| DESCRIPTION OF THE TASK |
Without the pictures, output the lines of the material from the very first through the one that holds "V, F, [M['conc']]))".

───

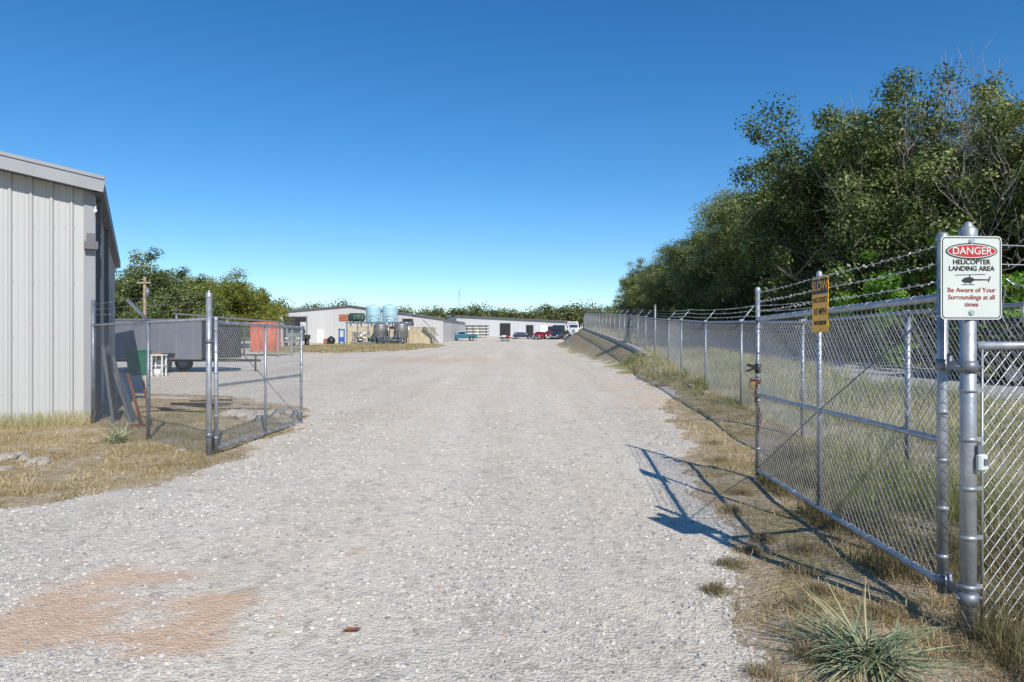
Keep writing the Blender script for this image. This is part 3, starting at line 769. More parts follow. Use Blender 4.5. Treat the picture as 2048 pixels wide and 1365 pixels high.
add('concrete_curb', np_mesh('concrete_curb', V, F, [M['conc']]))

# ------------------------------------------------------------------ signs
SX, SY, SZ = 2.312, 3.436, 1.868; SW, SH = .315, .42
def rrect(w, h, r_, n=6):
    pts = []
    for cx, cy, a0 in ((w / 2 - r_, h / 2 - r_, 0), (-w / 2 + r_, h / 2 - r_, 90), (-w / 2 + r_, -h / 2 + r_, 180), (w / 2 - r_, -h / 2 + r_, 270)):
        for k in range(n + 1):
            a = math.radians(a0 + 90 * k / n); pts.append((cx + r_ * math.cos(a), cy + r_ * math.sin(a)))
    return pts
def flat(part, pts, y0, y1): part.prism([(x, z) for x, z in pts], y0, y1)
def ringband(part, outer, inner, y):
    n = len(outer); vs = [(x, y, z) for x, z in outer] + [(x, y, z) for x, z in inner]
    part._a(vs, [(i, (i + 1) % n, n + (i + 1) % n, n + i) for i in range(n)])
def ell(a, b_, cx=0, cz=0, n=40): return [(cx + a * math.cos(6.2832 * k / n), cz + b_ * math.sin(6.2832 * k / n)) for k in range(n)]
o = Obj('danger_sign', (SX, SY, SZ), .04)
flat(o.part('plate', 'signw'), rrect(SW, SH, .022), 0, .003)
ringband(o.part('border', 'ink'), rrect(SW - .012, SH - .012, .018), rrect(SW - .021, SH - .021, .015), -.0012)
flat(o.part('oval_outline', 'ink'), ell(.134, .041, 0, .134), -.002, -.0012)
ringband(o.part('oval_white_line', 'signw'), ell(.127, .0345, 0, .134), ell(.122, .0305, 0, .134), -.003)
flat(o.part('oval_red', 'signred'), ell(.1205, .0295, 0, .134), -.004, -.0022)
hc = o.part('helicopter_symbol', 'ink')
cz = -.008
def hp(pts): flat(hc, [(x, z + cz) for x, z in pts], -.0016, -.0004)
hp([(-.052, -.004), (-.044, -.014), (-.014, -.018), (.004, -.014), (.014, -.002), (.008, .008), (-.012, .012), (-.034, .009)])
hp([(.004, .002), (.004, -.006), (.092, -.004), (.092, .001)]); hp([(.085, -.012), (.09, -.014), (.1, .016), (.094, .016)])
hp([(-.012, .01), (-.006, .01), (-.007, .025), (-.011, .025)]); hp([(-.085, .020), (.072, .024), (.072, .027), (-.085, .023)])
hp([(-.05, -.028), (.016, -.028), (.016, -.025), (-.05, -.025)]); hp([(-.036, -.026), (-.033, -.026), (-.03, -.016), (-.034, -.016)]); hp([(-.004, -.026), (-.001, -.026), (-.004, -.014), (-.008, -.014)])
bl = o.part('bolts', 'chrome')
for z in (.185, -.175): bl.cyl((0, -.002, z), (0, -.008, z), .011, n=8); bl.cyl((0, -.002, z), (0, -.004, z), .015, n=16)
br = o.part('bracket', 'galv'); br.box((.01, .012, .15), (.03, .016, .04)); br.box((.01, .012, -.15), (.03, .016, .04))
e = o.done(); R90 = (math.pi / 2, 0, 0)
text(e, 'text_danger', 'DANGER', .052, (0, -.0052, .134), R90, 'signw', .98, .0007)
text(e, 'text_helicopter', 'HELICOPTER', .034, (0, -.002, .079), R90, 'ink', 1.0, .0006)
text(e, 'text_landing_area', 'LANDING AREA', .033, (0, -.002, .046), R90, 'ink', 1.0, .0006)
text(e, 'text_be_aware', 'Be Aware of Your', .033, (0, -.002, -.062), R90, 'redtext', 1.02, .0001)
text(e, 'text_surroundings', 'Surroundings at all', .033, (0, -.002, -.098), R90, 'redtext', .98, .0001)
text(e, 'text_times', 'times', .033, (0, -.002, -.134), R90, 'redtext', 1.0, .0001)

o = Obj('speed_limit_sign', (2.490, 5.52, 1.845), math.radians(-91))
flat(o.part('plate', 'signy'), rrect(.30, .44, .02), 0, .003)
flat(o.part('header_panel', 'ink'), rrect(.284, .125, .012), -.0015, 0)
o.p['header_panel'].V = [(x, y, z + .148) for x, y, z in o.p['header_panel'].V]
br = o.part('bolts', 'chrome')
for z in (.205, -.205): br.cyl((0, -.001, z), (0, -.006, z), .008, n=8)
e = o.done()
text(e, 'text_slow', 'SLOW', .105, (0, -.003, .148), R90, 'signy', 1.0, .001)
text(e, 'text_no_dust', 'NO DUST', .062, (0, -.0015, .035), R90, 'ink', .98, .001)
text(e, 'text_10_mph', '10 MPH', .078, (0, -.0015, -.06), R90, 'ink', .95, .001)
text(e, 'text_maximum', 'MAXIMUM', .048, (0, -.0015, -.15), R90, 'ink', 1.0, .001)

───

| RESPONSE FOR THIS EXERCISE |
Keep writing the Blender script for this image. This is part 3, starting at line 769. More parts follow. Use Blender 4.5. Treat the picture as 2048 pixels wide and 1365 pixels high.
add('concrete_curb', np_mesh('concrete_curb', V, F, [M['conc']]))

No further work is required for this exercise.